■ **Problem requirements**: Copy the lines of the data below exactly, starting at the first and stopping after the line that contains "S.camera = cam"; include no pictures.

-*-*-

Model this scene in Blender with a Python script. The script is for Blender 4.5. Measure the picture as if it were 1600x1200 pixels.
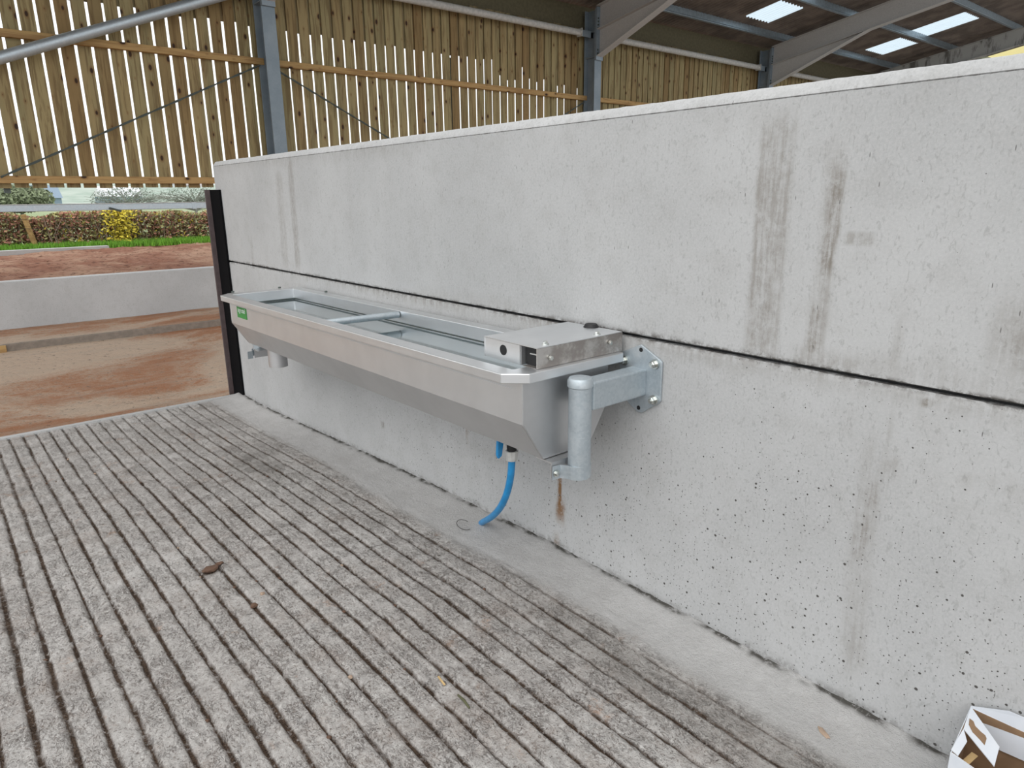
import bpy, bmesh, math, random
import numpy as np
from mathutils import Vector, Matrix
for o in list(bpy.data.objects): bpy.data.objects.remove(o)
S = bpy.context.scene
C = S.collection
random.seed(7); rng = np.random.default_rng(11)

# ------------------------------------------------------------------ camera
yaw, pit, rol, F = 0.697058, -0.266269, -0.0113828, 1078.2
f = Vector((math.sin(yaw)*math.cos(pit), math.cos(yaw)*math.cos(pit), math.sin(pit)))
r = Vector((math.cos(yaw), -math.sin(yaw), 0)); u = r.cross(f)
c_, s_ = math.cos(rol), math.sin(rol)
r2, u2 = c_*r + s_*u, -s_*r + c_*u
cam = bpy.data.objects.new('camera', bpy.data.cameras.new('camera')); C.objects.link(cam)
cam.matrix_world = Matrix(((r2.x, u2.x, -f.x, 0), (r2.y, u2.y, -f.y, 0), (r2.z, u2.z, -f.z, 1.5), (0, 0, 0, 1)))
cam.data.sensor_width = 36; cam.data.lens = F/1600*36
cam.data.clip_start = 0.02; cam.data.clip_end = 2000
S.camera = cam

# ------------------------------------------------------------------ light
S.view_settings.view_transform = 'Standard'; S.view_settings.look = 'None'
S.view_settings.gamma = 1; S.view_settings.use_curve_mapping = False
S.view_settings.exposure = 0.08
W = bpy.data.worlds.new('overcast_sky'); S.world = W; W.use_nodes = True
nt = W.node_tree; nt.nodes.clear()
tc = nt.nodes.new('ShaderNodeTexCoord'); sx = nt.nodes.new('ShaderNodeSeparateXYZ')
rp = nt.nodes.new('ShaderNodeValToRGB'); bg = nt.nodes.new('ShaderNodeBackground'); wo = nt.nodes.new('ShaderNodeOutputWorld')
nt.links.new(tc.outputs['Generated'], sx.inputs[0]); nt.links.new(sx.outputs['Z'], rp.inputs[0])
rp.color_ramp.elements[0].position = 0.0; rp.color_ramp.elements[0].color = (0.93, 0.97, 1.0, 1)
rp.color_ramp.elements[1].position = 0.6; rp.color_ramp.elements[1].color = (1.0, 1.0, 1.0, 1)
nt.links.new(rp.outputs[0], bg.inputs[0]); bg.inputs[1].default_value = 1.35
nt.links.new(bg.outputs[0], wo.inputs[0])
sun = bpy.data.objects.new('sun', bpy.data.lights.new('sun', 'SUN')); C.objects.link(sun)
sun.data.energy = 0.8; sun.data.angle = math.radians(50); sun.data.color = (1, 0.98, 0.95)
sun.rotation_euler = Vector((0.62, 0.35, -0.75)).to_track_quat('-Z', 'Y').to_euler()

# ------------------------------------------------------------------ node helpers
class NB:
    def __init__(s, name):
        s.m = bpy.data.materials.new(name); s.m.use_nodes = True
        s.t = s.m.node_tree; s.b = s.t.nodes['Principled BSDF']; s._pos = None
    def n(s, ty, **k):
        x = s.t.nodes.new(ty)
        for a, b in k.items(): setattr(x, a, b)
        return x
    def l(s, a, b): s.t.links.new(a, b)
    def inp(s, sock, v):
        if isinstance(v, bpy.types.NodeSocket): s.l(v, sock)
        elif isinstance(v, (tuple, list)) and len(v) == 3 and sock.type == 'RGBA': sock.default_value = (*v, 1)
        else: sock.default_value = v
    def pos(s):
        if s._pos is None: s._pos = s.n('ShaderNodeTexCoord').outputs['Object']
        return s._pos
    def mapp(s, sc=(1, 1, 1), rot=(0, 0, 0)):
        m = s.n('ShaderNodeMapping'); s.l(s.pos(), m.inputs[0]); m.inputs['Scale'].default_value = sc; m.inputs['Rotation'].default_value = rot
        return m.outputs[0]
    def noise(s, scale, detail=4, rough=.55, vec=None, dist=0):
        x = s.n('ShaderNodeTexNoise'); s.l(vec if vec is not None else s.pos(), x.inputs['Vector'])
        x.inputs['Scale'].default_value = scale; x.inputs['Detail'].default_value = detail
        x.inputs['Roughness'].default_value = rough; x.inputs['Distortion'].default_value = dist
        return x.outputs['Fac']
    def flat(s, vec, a, c):
        sp = s.n('ShaderNodeSeparateXYZ'); s.l(vec if vec is not None else s.pos(), sp.inputs[0]); cb = s.n('ShaderNodeCombineXYZ')
        s.l(sp.outputs[a], cb.inputs[0]); s.l(sp.outputs[c], cb.inputs[1]); return cb.outputs[0]
    def voro(s, scale, vec=None, feat='F1', rand=1, plane=None):
        x = s.n('ShaderNodeTexVoronoi', feature=feat)
        if plane: vec = s.flat(vec, *plane); x.voronoi_dimensions = '2D'
        s.l(vec if vec is not None else s.pos(), x.inputs['Vector'])
        x.inputs['Scale'].default_value = scale; x.inputs['Randomness'].default_value = rand
        return x
    def ramp(s, v, p0, p1, c0=0, c1=1):
        x = s.n('ShaderNodeMapRange'); s.inp(x.inputs[0], v)
        x.inputs[1].default_value = p0; x.inputs[2].default_value = p1; x.inputs[3].default_value = c0; x.inputs[4].default_value = c1
        x.interpolation_type = 'SMOOTHSTEP'; return x.outputs[0]
    def m2(s, op, a, b=0.0, clamp=False):
        x = s.n('ShaderNodeMath', operation=op); x.use_clamp = clamp; s.inp(x.inputs[0], a); s.inp(x.inputs[1], b); return x.outputs[0]
    def mix(s, fac, a, b, mode='MIX'):
        x = s.n('ShaderNodeMix', data_type='RGBA', blend_type=mode)
        s.inp(x.inputs[0], fac); s.inp(x.inputs[6], a); s.inp(x.inputs[7], b); return x.outputs[2]
    def attr(s, name):
        return s.n('ShaderNodeAttribute', attribute_name=name).outputs['Fac']
    def island(s): return s.n('ShaderNodeNewGeometry').outputs['Random Per Island']
    def bump(s, h, strength=.5, dist=.01):
        x = s.n('ShaderNodeBump'); x.inputs['Strength'].default_value = strength; x.inputs['Distance'].default_value = dist
        s.l(h, x.inputs['Height'])
        if s.b.inputs['Normal'].is_linked: s.l(s.b.inputs['Normal'].links[0].from_socket, x.inputs['Normal'])
        s.l(x.outputs[0], s.b.inputs['Normal'])
    def out(s, col, rough=.8, metal=0., spec=None):
        s.inp(s.b.inputs['Base Color'], col); s.inp(s.b.inputs['Roughness'], rough); s.inp(s.b.inputs['Metallic'], metal)
        if spec is not None: s.b.inputs['Specular IOR Level'].default_value = spec
        return s.m
def plain(name, col, rough=.6, metal=0., spec=None):
    b = NB(name); n = b.noise(18, 4); c = tuple(x*.8 for x in col)
    return b.out(b.mix(b.ramp(n, .35, .65), c, col), rough, metal, spec)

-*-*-

■ **Exercise solution**:
Model this scene in Blender with a Python script. The script is for Blender 4.5. Measure the picture as if it were 1600x1200 pixels.
import bpy, bmesh, math, random
import numpy as np
from mathutils import Vector, Matrix
for o in list(bpy.data.objects): bpy.data.objects.remove(o)
S = bpy.context.scene
C = S.collection
random.seed(7); rng = np.random.default_rng(11)

# ------------------------------------------------------------------ camera
yaw, pit, rol, F = 0.697058, -0.266269, -0.0113828, 1078.2
f = Vector((math.sin(yaw)*math.cos(pit), math.cos(yaw)*math.cos(pit), math.sin(pit)))
r = Vector((math.cos(yaw), -math.sin(yaw), 0)); u = r.cross(f)
c_, s_ = math.cos(rol), math.sin(rol)
r2, u2 = c_*r + s_*u, -s_*r + c_*u
cam = bpy.data.objects.new('camera', bpy.data.cameras.new('camera')); C.objects.link(cam)
cam.matrix_world = Matrix(((r2.x, u2.x, -f.x, 0), (r2.y, u2.y, -f.y, 0), (r2.z, u2.z, -f.z, 1.5), (0, 0, 0, 1)))
cam.data.sensor_width = 36; cam.data.lens = F/1600*36
cam.data.clip_start = 0.02; cam.data.clip_end = 2000
S.camera = cam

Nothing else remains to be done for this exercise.